125 Miles, 70,000 calories and 180,000 strokes of crawl…
Next week I jump into the Thames in Oxford to begin an epic swim of the River Thames from Oxford to London. This journey that mirrors the Tradescant Collection’s journey when it left Lambeth for Oxford over 350 years ago. If successful I will become only the fourth person to swim this distance.
The Tradescants
The John Tradescants - father and son - were great 17th-century scholars and collectors, famous gardeners to King Charles I, and plant hunters. They lived in a house in Lambeth known as ‘The Ark’ where they displayed a vast collection of curiosities brought back from their travels. For just 6d, anyone could ring the doorbell and view their collection – effectively making it Britain’s first public museum.
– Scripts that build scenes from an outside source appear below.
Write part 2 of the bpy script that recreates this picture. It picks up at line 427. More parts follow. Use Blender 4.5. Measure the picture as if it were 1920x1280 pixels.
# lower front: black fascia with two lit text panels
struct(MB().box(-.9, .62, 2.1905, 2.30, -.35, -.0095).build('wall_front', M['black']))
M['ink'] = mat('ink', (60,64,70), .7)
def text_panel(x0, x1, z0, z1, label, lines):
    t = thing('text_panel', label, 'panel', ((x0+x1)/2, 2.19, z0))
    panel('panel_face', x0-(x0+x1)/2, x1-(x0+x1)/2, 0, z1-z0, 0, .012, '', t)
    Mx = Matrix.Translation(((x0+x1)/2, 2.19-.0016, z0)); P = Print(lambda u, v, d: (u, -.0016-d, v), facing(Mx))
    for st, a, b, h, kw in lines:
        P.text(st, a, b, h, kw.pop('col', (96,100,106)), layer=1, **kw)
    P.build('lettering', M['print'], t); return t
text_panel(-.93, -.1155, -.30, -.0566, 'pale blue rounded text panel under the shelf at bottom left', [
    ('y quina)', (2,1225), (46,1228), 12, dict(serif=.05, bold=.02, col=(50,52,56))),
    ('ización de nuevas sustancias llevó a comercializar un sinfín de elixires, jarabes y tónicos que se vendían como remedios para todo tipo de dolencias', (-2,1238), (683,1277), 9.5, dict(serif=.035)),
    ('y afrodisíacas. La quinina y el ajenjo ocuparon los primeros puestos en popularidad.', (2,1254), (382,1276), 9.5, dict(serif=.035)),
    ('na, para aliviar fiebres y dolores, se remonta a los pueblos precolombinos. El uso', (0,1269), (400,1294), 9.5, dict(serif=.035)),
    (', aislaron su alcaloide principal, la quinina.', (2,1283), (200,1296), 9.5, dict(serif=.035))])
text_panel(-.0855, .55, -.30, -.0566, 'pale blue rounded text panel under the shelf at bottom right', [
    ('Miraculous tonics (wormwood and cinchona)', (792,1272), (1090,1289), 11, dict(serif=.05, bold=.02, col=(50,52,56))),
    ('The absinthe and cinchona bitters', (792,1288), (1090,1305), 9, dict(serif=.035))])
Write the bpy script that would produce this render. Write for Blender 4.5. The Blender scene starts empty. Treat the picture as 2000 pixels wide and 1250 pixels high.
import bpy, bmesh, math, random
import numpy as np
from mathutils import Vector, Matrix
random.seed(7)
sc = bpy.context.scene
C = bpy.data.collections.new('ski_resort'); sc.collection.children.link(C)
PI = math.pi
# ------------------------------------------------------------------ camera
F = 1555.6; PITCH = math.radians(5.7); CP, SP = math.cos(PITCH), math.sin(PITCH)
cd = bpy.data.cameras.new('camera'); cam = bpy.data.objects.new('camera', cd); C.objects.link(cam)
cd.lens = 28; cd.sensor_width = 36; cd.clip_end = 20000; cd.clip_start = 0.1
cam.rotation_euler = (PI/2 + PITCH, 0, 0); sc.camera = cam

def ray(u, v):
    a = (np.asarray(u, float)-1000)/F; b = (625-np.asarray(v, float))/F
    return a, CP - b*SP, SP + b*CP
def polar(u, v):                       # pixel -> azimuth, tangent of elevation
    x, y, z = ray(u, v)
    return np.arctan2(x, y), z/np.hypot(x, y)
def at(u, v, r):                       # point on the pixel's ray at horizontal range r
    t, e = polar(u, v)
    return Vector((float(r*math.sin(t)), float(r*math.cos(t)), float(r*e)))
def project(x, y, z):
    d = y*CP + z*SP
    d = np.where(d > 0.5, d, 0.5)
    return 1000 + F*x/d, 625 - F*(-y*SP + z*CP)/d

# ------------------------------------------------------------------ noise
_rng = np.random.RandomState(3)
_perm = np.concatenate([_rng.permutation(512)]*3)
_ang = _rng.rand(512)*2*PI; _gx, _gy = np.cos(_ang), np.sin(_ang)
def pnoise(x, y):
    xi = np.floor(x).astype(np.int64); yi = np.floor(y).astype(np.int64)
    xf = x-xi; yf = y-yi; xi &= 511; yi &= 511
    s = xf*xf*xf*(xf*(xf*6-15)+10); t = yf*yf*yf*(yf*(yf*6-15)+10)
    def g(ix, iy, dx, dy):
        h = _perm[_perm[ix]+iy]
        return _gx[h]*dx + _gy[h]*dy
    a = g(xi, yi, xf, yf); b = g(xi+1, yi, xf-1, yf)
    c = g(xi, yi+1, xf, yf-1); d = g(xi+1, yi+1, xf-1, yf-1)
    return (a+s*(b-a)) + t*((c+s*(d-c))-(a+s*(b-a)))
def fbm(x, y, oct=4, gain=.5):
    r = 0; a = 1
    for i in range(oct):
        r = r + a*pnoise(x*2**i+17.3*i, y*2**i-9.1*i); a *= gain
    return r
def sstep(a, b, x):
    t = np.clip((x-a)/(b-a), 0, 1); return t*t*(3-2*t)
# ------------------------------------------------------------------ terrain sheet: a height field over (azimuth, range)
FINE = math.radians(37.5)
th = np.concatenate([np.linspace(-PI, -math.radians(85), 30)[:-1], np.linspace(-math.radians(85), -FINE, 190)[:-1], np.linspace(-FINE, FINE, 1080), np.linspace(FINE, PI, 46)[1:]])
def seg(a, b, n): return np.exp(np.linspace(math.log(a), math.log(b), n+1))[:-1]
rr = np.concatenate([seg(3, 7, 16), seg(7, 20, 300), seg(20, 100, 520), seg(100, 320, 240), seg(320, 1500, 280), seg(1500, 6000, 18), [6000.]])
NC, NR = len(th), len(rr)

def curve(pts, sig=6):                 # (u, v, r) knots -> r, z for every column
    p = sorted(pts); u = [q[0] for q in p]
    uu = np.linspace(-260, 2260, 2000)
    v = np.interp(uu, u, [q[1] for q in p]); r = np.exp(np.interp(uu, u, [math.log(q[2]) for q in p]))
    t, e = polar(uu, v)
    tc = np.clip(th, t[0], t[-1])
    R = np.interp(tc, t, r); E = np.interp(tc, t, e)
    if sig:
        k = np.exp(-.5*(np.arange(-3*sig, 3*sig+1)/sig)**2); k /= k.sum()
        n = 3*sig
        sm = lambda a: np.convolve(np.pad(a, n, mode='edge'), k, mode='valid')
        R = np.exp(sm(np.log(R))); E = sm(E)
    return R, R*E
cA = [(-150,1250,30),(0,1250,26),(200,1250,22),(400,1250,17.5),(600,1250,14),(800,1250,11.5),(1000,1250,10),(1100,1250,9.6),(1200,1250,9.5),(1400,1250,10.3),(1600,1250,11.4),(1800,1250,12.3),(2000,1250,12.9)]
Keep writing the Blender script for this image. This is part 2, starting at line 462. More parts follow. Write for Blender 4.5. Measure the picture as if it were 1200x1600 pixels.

John Tradescant the younger and Elias Ashmole, a noted antiquary and alchemist, met around 1650 and Ashmole helped Tradescant to catalogue his collection. In 1659 John Tradescant legally decreed his collection to Ashmole, who would take possession of it in its entirety upon Tradescant’s death.
Ashmole shipped the Tradescants’ collection up the Thames to Oxford, where it became a core founding collection of the Ashmolean Museum. As a key feature of the Garden Museum’s development project, The Ashmolean have generously agreed to place on long-term loan around 30 objects from the Tradescant collection, enabling us to recreate part of the wonder of the original Ark.
The Development Project
The Museum has been pledged a first round award of £3.4 million from the Heritage Lottery Fund to restore its ancient site beside Lambeth Palace on the banks of the Thames, build new galleries to tell the story of gardens in Britain, and create dedicated spaces for education and community activities. By 2016 we must raise a matching £3.4 million for the major re-development of the Museum, which will unlock the HLF's grant.
Donations towards this Swim will go towards the recreation of the Ark as a permanent installation at the Museum, but will also count towards our target of matching the Heritage Lottery Fund award for the entire Garden Museum Development project.